I did do several laughs.
The way Yoda was handled in episodes 2 and 3 suggests to me that George Lucas on a really basic level fundamentally misunderstands the roles and purposes of characters in his films.
The brilliance of Yoda, as we were introduced to him in ESB and later saw in ROTJ, was that the audience was shown and literally directly told that to be a great Jedi you didn't have to be a devil-may-care muscly swashbuckling physical warrior type.
The greatest use of the Force seen in the released films to that point, being the X-Wing lifted out of the swamp, was accomplished by a strange two foot tall frog goblin thing who didn't have a lightsaber, walked with a pronounced limp, and had no desire to actively join the righteous fight against the Empire despite his power.
Then you had the Emperor set up as a fantastic counterpoint to that. The most powerful evil in the galaxy was a frail old man with a walking stick and no light saber - the very antithesis to the physically imposing machine-like Darth Vader.
The way that these beacons of the light and dark were set up communicated some very important things about what it meant to be an extremely powerful Jedi or Sith. Physical strength, lightsaber training, and combat mastery were at the end of the day negligible. It ties in incredibly well with the end of ROTJ, where Luke helps bring about the end of the Sith by laying down his saber and refusing to give in to the urge to fight.
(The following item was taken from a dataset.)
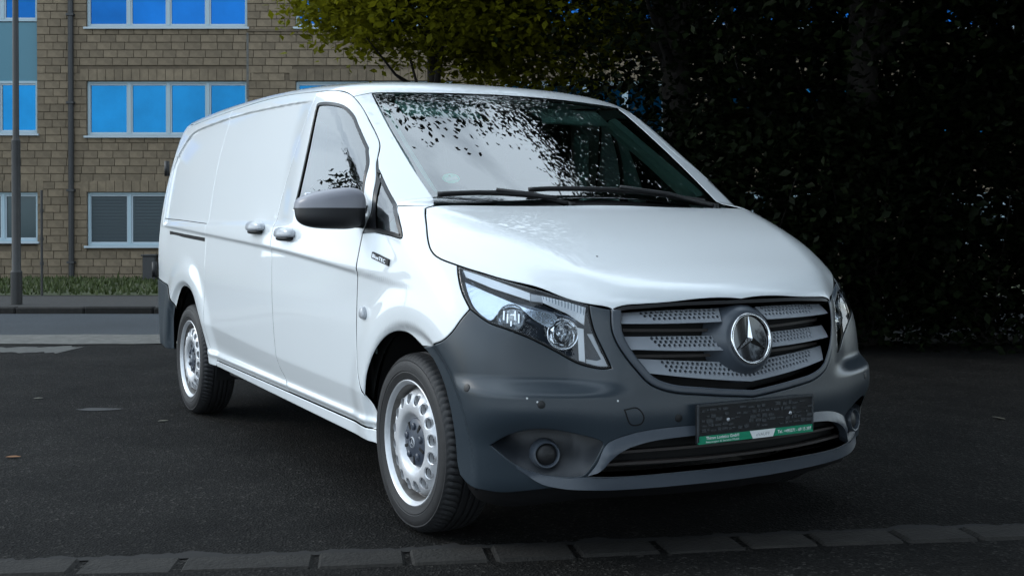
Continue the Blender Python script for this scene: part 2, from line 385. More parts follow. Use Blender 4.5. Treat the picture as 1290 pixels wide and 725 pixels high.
def asphalt(name,dark,mid,light):
    m=bpy.data.materials.new(name); m.use_nodes=True; t=m.node_tree; b=t.nodes['Principled BSDF']; N=t.nodes.new; K=t.links.new
    b.inputs['Roughness'].default_value=.85; b.inputs['Specular IOR Level'].default_value=.12
    tc=N('ShaderNodeTexCoord'); vo=N('ShaderNodeTexVoronoi'); vo.inputs['Scale'].default_value=105; K(tc.outputs['Object'],vo.inputs['Vector'])
    vr=N('ShaderNodeValToRGB'); e=vr.color_ramp.elements; e[0].position=.0; e[0].color=(dark*1.06,dark,dark*.9,1); e[1].position=1; e[1].color=(light*1.06,light,light*.9,1)
    q=vr.color_ramp.elements.new(.55); q.color=(mid*1.07,mid,mid*.9,1); q=vr.color_ramp.elements.new(.90); q.color=(mid*1.8,mid*1.7,mid*1.55,1)
    sp=N('ShaderNodeSeparateColor'); K(vo.outputs['Color'],sp.inputs[0]); K(sp.outputs[0],vr.inputs[0])
    n1=N('ShaderNodeTexNoise'); n1.inputs['Scale'].default_value=1.3; n1.inputs['Detail'].default_value=9; n1.inputs['Roughness'].default_value=.7; K(tc.outputs['Object'],n1.inputs['Vector'])
    mr=N('ShaderNodeMapRange'); mr.inputs['From Min'].default_value=.3; mr.inputs['From Max'].default_value=.7; mr.inputs['To Min'].default_value=.30; mr.inputs['To Max'].default_value=1.85; K(n1.outputs['Fac'],mr.inputs['Value'])
    mm=N('ShaderNodeVectorMath'); mm.operation='SCALE'; K(vr.outputs[0],mm.inputs[0]); K(mr.outputs[0],mm.inputs['Scale']); K(mm.outputs[0],b.inputs['Base Color'])
    bp=N('ShaderNodeBump'); bp.inputs['Strength'].default_value=1.; bp.inputs['Distance'].default_value=.006; K(vo.outputs['Distance'],bp.inputs['Height']); K(bp.outputs[0],b.inputs['Normal'])
    return m
ASPH=asphalt('lot_asphalt',.0028,.0060,.034)
ROADM=mat('road_asphalt',(.031,.037,.043),.85,var=.25,vscale=20,bump=.4,bscale=90,spec=.3,var2=(.2,.5))
CONC=mat('old_concrete',(.105,.103,.095),.9,var=.35,vscale=9,bump=.5,bscale=50,spec=.3)
KERBM=mat('kerb_stone',(.0155,.0142,.0125),.88,var=.35,vscale=14,bump=.7,bscale=60,rand=.28,spec=.3)
PAVEM=mat('pavement_grey',(.020,.018,.016),.9,var=.35,vscale=6,bump=.5,bscale=40)
GRASSB=mat('turf_soil',(.026,.034,.008),.95,var=.5,vscale=5)
GRASSM=mat('grass_blades',(.030,.045,.004),.7,var=.45,vscale=3)
sheet('ground',[-60,-20,-5,0,4,10,14,18,24,32,60,120,300,700],np.array([-500,-120,-40,-15,-5,0,5,15,40,120,500]),0,ASPH)
sheet('road',np.array([12.75,14.5,16.8]),np.linspace(-40,40,33),.004,ROADM)
sheet('concrete_strip',np.array([11.55,12.15,12.75]),np.linspace(-30,30,200),.008,CONC,wob=.05)
sheet('concrete_patch',np.array([10.65,10.95,11.25]),np.linspace(-7.6,-4.15,60),.004,mat('worn_concrete',(.06,.06,.055),.9,var=.4,vscale=9),wob=.07)
sheet('pavement',np.array([16.98,18.5,20.9]),np.linspace(-40,40,17),.09,PAVEM)
sheet('turf',np.array([20.9,26,32.]),np.linspace(-40,40,17),.10,GRASSB)
# far kerb: single stones
M3=np.array([RT,FWH,[0,0,1.]]).T
kb=empty('far_kerb',G(16.9,-6,gz(16.9)),'dark low kerb of single stones along the far edge of the road','kerb')
me=None
for i in range(-26,14):
    o=mk('kerb_stone',None,None,None,kb,mesh=me) if me else MB().rbox((0,0,0),(.495,.09,.10),.02,M3).build('kerb_stone',KERBM,kb)
    me=o.data; p=G(16.89,i*1.0+.3,gz(16.89)); o.location=Vector(p)-kb.location+Vector((0,0,.0+random.uniform(-.006,.006)))
# foreground kerb row, flush with the tarmac
ks=empty('kerb_row',G(4.1,0,0),'row of worn flat kerb stones across the tarmac in front of the van','kerb')
xs=[(-2.5,3.80),(-1.86,3.84),(-1.46,3.88),(-1.12,3.905),(-.67,3.95),(-.362,3.99),(-.075,4.035),(.22,4.08),(.52,4.13),(.83,4.185),(1.10,4.225),(1.42,4.265),(1.70,4.30),(2.05,4.345),(2.5,4.40),(3.0,4.45)]
for (l0,d0),(l1,d1) in zip(xs[:-1],xs[1:]):
    a=math.atan2(d1-d0,l1-l0); ln=math.hypot(l1-l0,d1-d0)/2-random.uniform(.006,.011); a+=random.uniform(-.012,.012)
    Mx=M3@np.array([[math.cos(a),-math.sin(a),0],[math.sin(a),math.cos(a),0],[0,0,1]])
    o=MB().rbox((0,0,0),(ln,random.uniform(.082,.095),.05),.012,Mx).build('stone',KERBM,ks)
    o.location=Vector(G((d0+d1)/2-.0,(l0+l1)/2,-.042+random.uniform(-.004,.004)))-ks.location
SEAMM=mat('dirt_seam',(.0045,.0042,.004),.95,var=.4,vscale=30)
lx=np.linspace(-2.4,3.,240); dx_=np.interp(lx,[p_[0] for p_ in xs],[p_[1] for p_ in xs]); nz=np.convolve(rng.normal(0,1,260),np.ones(7)/7,'valid')[:240]; nz2=np.convolve(rng.normal(0,1,260),np.ones(5)/5,'valid')[:240]
V=np.vstack([G(dx_+.075+.008*nz,lx,.0035),G(dx_+.105+.05*np.abs(nz2)+.02*np.abs(nz),lx,.0035)]); mk('dirt_seam',V,[(i,i+1,240+i+1,240+i) for i in range(239)],SEAMM,kind='structure')
sheet('gutter_fill',np.array([3.62,3.75,3.86]),np.linspace(-6,8,100),.003,ASPH)
# fallen leaves and small litter on the tarmac
LEAFD=mat('dead_leaf',(.17,.065,.012),.7,var=.3,vscale=40)
LEAFP=mat('pale_leaf',(.10,.095,.07),.7,var=.3,vscale=40)
def leaf_on_ground(D,L,s,m,label):
    P=[(-1,0,.0),(-.5,.32,.10),(.1,.40,.16),(.7,.22,.1),(1.15,0,.02),(.7,-.24,.06),(.1,-.38,.02),(-.5,-.30,.05),(0,0,.05)]
    a=random.uniform(0,6.28); V=[(s*(x*math.cos(a)-y*math.sin(a)),s*(x*math.sin(a)+y*math.cos(a)),s*z*.6+.008) for x,y,z in P]
    V+= [(x,y,z-.002) for x,y,z in V]
    F=[(i,(i+1)%8,8) for i in range(8)]+[((i+1)%8+9,i+9,17) for i in range(8)]
    o=mk('fallen_leaf',V,F,m); o.location=G(D,L,float(gz(D))); tag(o,label,'leaf'); return o
leaf_on_ground(5.73,-2.47,.036,LEAFD,'orange dead leaf lying on the tarmac at the left edge of the picture')
leaf_on_ground(6.8,-2.05,.03,LEAFP,'pale dry leaf on the tarmac in front of the rear wheel')
leaf_on_ground(7.7,-3.15,.03,LEAFP,'pale dry leaf on the tarmac farthest behind the light grey spot')
leaf_on_ground(6.9,2.9,.05,LEAFP,'pale leaf lying in the shade on the tarmac right of the van')
DRY=mat('dry_tarmac',(.032,.033,.034),.9,var=.3,vscale=30)
V=[G(7.26,-2.585,.003)]+[G(7.26+.055*math.sin(a_)*(1+.2*math.sin(3*a_+1)),-2.585+.135*math.cos(a_)*(1+.15*math.sin(4*a_)),.003) for a_ in np.arange(28)*2*math.pi/28]
mk('dry_spot',V,[(0,i+1,(i+1)%28+1) for i in range(28)],DRY,kind='structure')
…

But, hang on a minute, suddenly its the early 2000s and Early 2000s Quality CGI That Will Age Terribly (patent pending) is a thing! Everyone gets a saber! Let's have everyone doing backflips!
Lucas literally said in one of the commentaries for ESB that if they'd had the technology in the 1980s to make it work that he'd have had Yoda running alongside Luke doing backflips and leaping over rocks, instead of riding in his backpack. George Lucas doesn't understand his own characters.
There's an interesting fan theory floating around that I heard posited by Sam Witwer (has done extensive Star Wars voice work) that as Luke becomes more attuned to the Light side in the OT that he's better able to view and interact with Obi Wan's ghost - in ANH it's just a voice, in ESB it's transparent, and in ROTJ it's almost solid with an aura, and can physically interact with things like the log.